Art Nouveau Engagement Rings April 1, 2015 – Posted in: Jewelry Blog

The art nouveau movement began in the late 19th century and, unusually for jewelry design at least, was all but over within 25 years. Although fashion is, by definition, a temporary affair, high quality jewelry pieces tend to buck the trend somewhat by remaining desirable and very wearable regardless of the current clothing and other trends.

Photo Credit: Tadema Gallery

Photo Credit: Tadema Gallery

It’s true that certain styles are more en vogue than others, but a diamond engagement ring from a century ago is just as likely to be seen being worn as one created yesterday.

This is one of the rare qualities that rings and other jewelry pieces possess that most objects don’t.

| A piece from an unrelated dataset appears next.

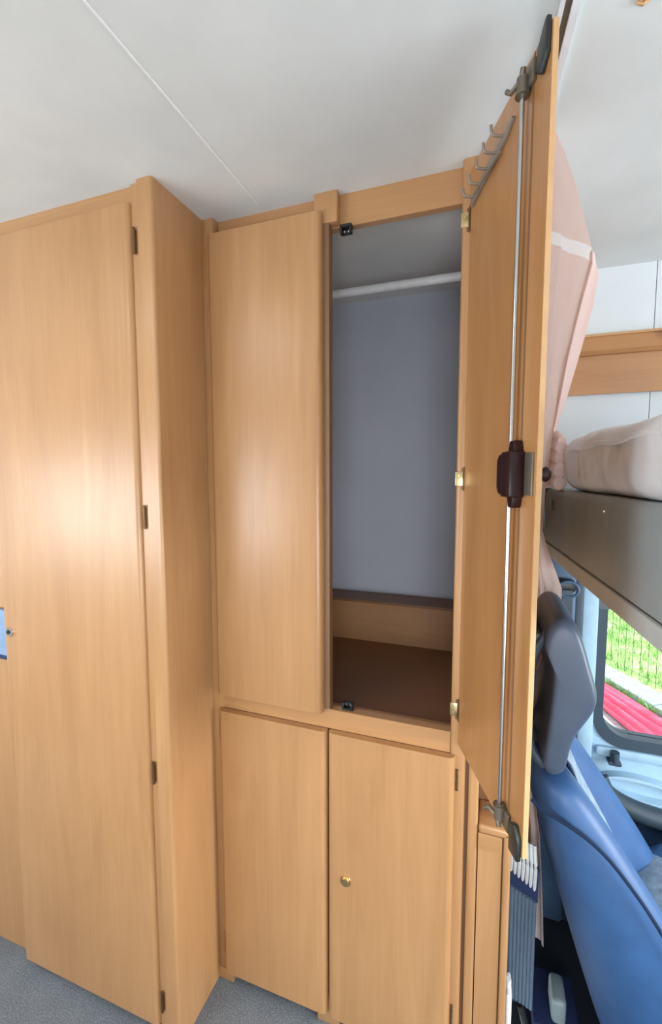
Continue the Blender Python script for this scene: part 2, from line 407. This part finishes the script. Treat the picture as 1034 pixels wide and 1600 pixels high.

The same is true for vintage engagement rings produced during the art nouveau period.

Unlike its later brash, masculine cousin art deco, art nouveau is delicate and feminine, influenced as it was by both oriental style and a desire for simpler times.

Where art deco was industrial and full of angles and corners, art nouveau was curves, loops and swirls in an attempt to recreate the handcrafted look that had long since faded into the distance.

Flowers and exotic insects were often the subject of art nouveau jewelry, and even diamond engagement rings were rarely without an embellishment that followed the feminine ideals of the movement. Whereas, nowadays, a diamond is the undoubted focal point of an engagement ring, perhaps supported by smaller stones, art nouveau examples were often a combination of diamonds, pearls, other stones and even enameled objects.

Although very common today, platinum first came to prominence due to it being the favored metal for engagement rings of the period, with silver and white gold sometimes being used as a less expensive alternative. As demand for quality pieces soared, art nouveau as a movement lost its way somewhat, with rings and other items being mass-produced despite the original intent being a counter-point against the increasing industrialization of the world.

By the time World War I was under way, the transition into art deco was complete and the innocence of art nouveau was lost among the clang of machines and the clamor for substance over style.

Due to this trend towards mass-production, the quality of the pieces appearing in the marketplace suffered greatly, with increasingly cheaper alternatives being sought in preference to the exquisite design and craftsmanship of the early years of the movement.

Although art nouveau has never really hit the same heights since, the finest examples of diamond engagement rings are highly prized, due in part to their relative unavailability. This, in turn, has created a booming replica market, another irony that serves to demonstrate the loss of what art nouveau actually stands for.